En attendant, faute de transparence, la seule marge d’action des planteurs est la maitrise de leurs coûts de production. C’est du reste la recommandation majeure faite par la CGB à ses adhérents. Dans son rapport d’activité, l’organisation souligne la mise à disposition d’un outil d’aides à la décision sur leur site professionnel. Il permet de calculer soi-même son coût de production et de comparer ses performances et de visualiser ainsi les postes à optimiser.
Sur 7 ans, le coût moyen à la tonne progresse de 0,7 % par an. Il est passé de 22,3 € à 26,3 €. Les différences de rendements interannuels n’expliquent pas tout. Mais ce coût moyen de production de 26,3 €/t en 2016 masque de fortes disparités. Les meilleurs planteurs, à moins de 22 € la tonne, peuvent encore s’en sortir mais à 30 € la tonne, les agriculteurs pourraient être tentés de renoncer à la culture betteravière. Ils accusent de lourdes pertes.

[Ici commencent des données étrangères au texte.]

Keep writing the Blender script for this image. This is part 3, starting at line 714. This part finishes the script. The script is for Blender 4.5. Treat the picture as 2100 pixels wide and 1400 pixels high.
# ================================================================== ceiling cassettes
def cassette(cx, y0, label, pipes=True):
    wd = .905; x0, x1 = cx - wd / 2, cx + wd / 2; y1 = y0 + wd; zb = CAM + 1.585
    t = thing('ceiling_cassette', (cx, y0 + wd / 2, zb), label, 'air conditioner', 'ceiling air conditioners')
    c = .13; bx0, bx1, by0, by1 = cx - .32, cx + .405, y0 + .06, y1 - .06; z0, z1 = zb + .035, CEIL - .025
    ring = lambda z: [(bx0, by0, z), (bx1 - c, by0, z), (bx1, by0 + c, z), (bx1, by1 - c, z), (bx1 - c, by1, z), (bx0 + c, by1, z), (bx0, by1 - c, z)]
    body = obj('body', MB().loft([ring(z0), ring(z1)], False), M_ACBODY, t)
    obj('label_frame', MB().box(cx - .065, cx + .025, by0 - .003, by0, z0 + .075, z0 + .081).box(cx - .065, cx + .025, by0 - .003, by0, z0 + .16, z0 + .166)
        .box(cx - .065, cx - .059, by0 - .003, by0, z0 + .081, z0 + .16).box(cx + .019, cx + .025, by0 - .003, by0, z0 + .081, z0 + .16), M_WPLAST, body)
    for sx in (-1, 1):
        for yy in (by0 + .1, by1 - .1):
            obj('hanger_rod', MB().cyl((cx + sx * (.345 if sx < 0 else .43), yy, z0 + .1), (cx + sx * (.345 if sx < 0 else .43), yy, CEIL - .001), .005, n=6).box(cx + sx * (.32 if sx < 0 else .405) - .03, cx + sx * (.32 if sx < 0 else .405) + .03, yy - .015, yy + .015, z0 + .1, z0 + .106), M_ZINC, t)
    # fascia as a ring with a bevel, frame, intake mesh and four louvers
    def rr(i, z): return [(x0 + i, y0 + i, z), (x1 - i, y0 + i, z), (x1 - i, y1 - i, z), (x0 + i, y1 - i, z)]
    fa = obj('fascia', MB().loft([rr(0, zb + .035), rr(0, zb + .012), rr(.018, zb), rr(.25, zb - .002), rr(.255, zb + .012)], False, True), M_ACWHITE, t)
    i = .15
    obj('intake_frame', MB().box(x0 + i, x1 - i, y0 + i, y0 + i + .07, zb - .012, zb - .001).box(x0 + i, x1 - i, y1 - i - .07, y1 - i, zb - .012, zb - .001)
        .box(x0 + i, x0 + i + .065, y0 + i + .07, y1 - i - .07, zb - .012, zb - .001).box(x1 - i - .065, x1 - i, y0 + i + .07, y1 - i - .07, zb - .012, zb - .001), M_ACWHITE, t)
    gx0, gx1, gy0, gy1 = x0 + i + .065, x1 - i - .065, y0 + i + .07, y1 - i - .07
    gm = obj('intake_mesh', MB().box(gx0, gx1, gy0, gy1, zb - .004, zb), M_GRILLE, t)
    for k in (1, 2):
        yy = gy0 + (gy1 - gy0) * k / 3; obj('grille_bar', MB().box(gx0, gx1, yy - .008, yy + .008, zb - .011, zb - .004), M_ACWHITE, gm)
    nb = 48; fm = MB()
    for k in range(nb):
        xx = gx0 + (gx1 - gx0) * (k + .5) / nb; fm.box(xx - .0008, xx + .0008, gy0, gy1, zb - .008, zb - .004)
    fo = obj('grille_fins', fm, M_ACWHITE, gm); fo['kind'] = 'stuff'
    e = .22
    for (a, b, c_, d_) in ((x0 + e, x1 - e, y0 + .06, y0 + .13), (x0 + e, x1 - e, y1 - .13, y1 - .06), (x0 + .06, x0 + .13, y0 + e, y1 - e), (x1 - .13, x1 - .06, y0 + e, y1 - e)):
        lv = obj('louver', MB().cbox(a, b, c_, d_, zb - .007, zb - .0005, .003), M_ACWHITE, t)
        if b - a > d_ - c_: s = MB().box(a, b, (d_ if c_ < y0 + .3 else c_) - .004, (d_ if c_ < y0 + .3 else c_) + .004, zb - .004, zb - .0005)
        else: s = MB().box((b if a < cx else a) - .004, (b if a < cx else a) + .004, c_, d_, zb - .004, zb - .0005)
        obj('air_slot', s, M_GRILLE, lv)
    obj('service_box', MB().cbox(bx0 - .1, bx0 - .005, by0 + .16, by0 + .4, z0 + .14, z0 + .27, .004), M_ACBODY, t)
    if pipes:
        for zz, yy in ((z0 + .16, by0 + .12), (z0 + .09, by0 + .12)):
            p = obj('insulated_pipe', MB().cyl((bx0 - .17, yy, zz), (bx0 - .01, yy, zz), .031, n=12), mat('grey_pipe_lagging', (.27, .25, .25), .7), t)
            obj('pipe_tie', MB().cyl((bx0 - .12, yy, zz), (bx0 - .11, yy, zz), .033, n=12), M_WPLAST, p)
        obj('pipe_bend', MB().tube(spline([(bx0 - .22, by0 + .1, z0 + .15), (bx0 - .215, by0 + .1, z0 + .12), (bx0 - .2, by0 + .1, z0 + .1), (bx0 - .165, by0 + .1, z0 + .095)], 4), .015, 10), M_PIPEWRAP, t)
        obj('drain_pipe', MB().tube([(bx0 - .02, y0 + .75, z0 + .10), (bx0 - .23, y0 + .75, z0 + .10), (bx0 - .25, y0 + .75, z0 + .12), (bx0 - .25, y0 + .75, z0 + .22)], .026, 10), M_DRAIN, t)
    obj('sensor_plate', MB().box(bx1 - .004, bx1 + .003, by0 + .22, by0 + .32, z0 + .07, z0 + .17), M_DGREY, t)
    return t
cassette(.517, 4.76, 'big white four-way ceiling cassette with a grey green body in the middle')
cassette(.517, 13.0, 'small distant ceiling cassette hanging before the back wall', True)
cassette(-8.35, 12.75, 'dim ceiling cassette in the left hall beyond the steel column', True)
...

Or un recul prononcé des surfaces implantées au printemps prochain au niveau national (475 000 hectares plantés en 2017) pourrait être aussi bien préjudiciable pour les planteurs que pour les industriels. Il remettrait en question l’ensemble du plan de reconquête de compétitivité de la transformation sucrière. Les entreprises comptent sur des quantités massives de racines pour prolonger jusqu’à 130 jours la durée de leur campagne.
Selon la CGB, un jour de campagne sucrière en plus réduit de 1 euro de la tonne de sucre sortie usine pendant toute la campagne !
Outre une bonne gestion de son outil de production, les planteurs pourront compter sur la recherche variétale pour augmenter leurs gains de productivité de 4 % par an grâce au programme Aker. Il leur promet la mise au point de variétés plus résistantes aux bioagresseurs et aux stress climatiques. Si la production d’OGM était autorisée, des variétés hivernales auraient probablement déjà été mises au point. Ce qui aurait permis d’implanter alors sur une même parcelle une double culture et d’envisager des récoltes de betteraves dès le mois de juin.
La reprise des cours l’hiver dernier aura été au final éphémère. Depuis quelques mois, un certain nombre d’événements rend plus incertaine que jamais la fin des quotas et leurs répercussions économiques.
La France pourrait mieux s’en sortir que ses voisins européens compte tenu de ses capacités industrielles et d’économies d’échelle potentielles, mais les producteurs redoutent la prochaine campagne et les suivantes.
La hausse de la production mondiale de sucre n’est pas une surprise et l’Union européenne a sa part de responsabilité. Cette année, la surface européenne en betteraves a augmenté de 15 % et les rendements ont progressé de 10 % par rapport à 2016.
Mais ce qui est le plus effrayant est l’impact des accords commerciaux entre d’une part l’Union européenne, le Mercosur et le Mexique et d’autre part outre-manche, le Brexit et ses répercussions en cascades.
Les exportations de sucre français sur l’Union européenne seraient aussi compromises par les accords commerciaux avec le Mexique et le Mercosur. Les pays européens importateurs net de sucre pourraient être tentés de se détourner de l’origine France.
Par ailleurs, personne ne sait comment le volet sucrier des négociations en cours entre l’Union européenne et le Royaume-Uni aboutira. Or le débouché britannique correspond à la production d’une sucrerie française. Sorti de l’UE, le Royaume-Uni pourra s’approvisionner librement auprès de pays tiers.
D’autres inquiétudes se profilent en Europe avec les constructions de nouvelles sucreries concurrentes et en particulier en Belgique. Le projet belge serait même une initiative des planteurs.
Enfin, les premières propositions de la Commission européenne sur la Pac rendent le président de la CGB dubitatif. Après 2020, « elle doit rester commune et être dotée d’un budget à la hauteur de ses missions », a déclaré Eric Laisné.
L’ensemble des questions géopolitiques d’actualité s’ajoute aux défis réglementaires à relever (protecton des plantes, biocarburants etc.) pour rendre la culture des betteraves sucrières plus aisée.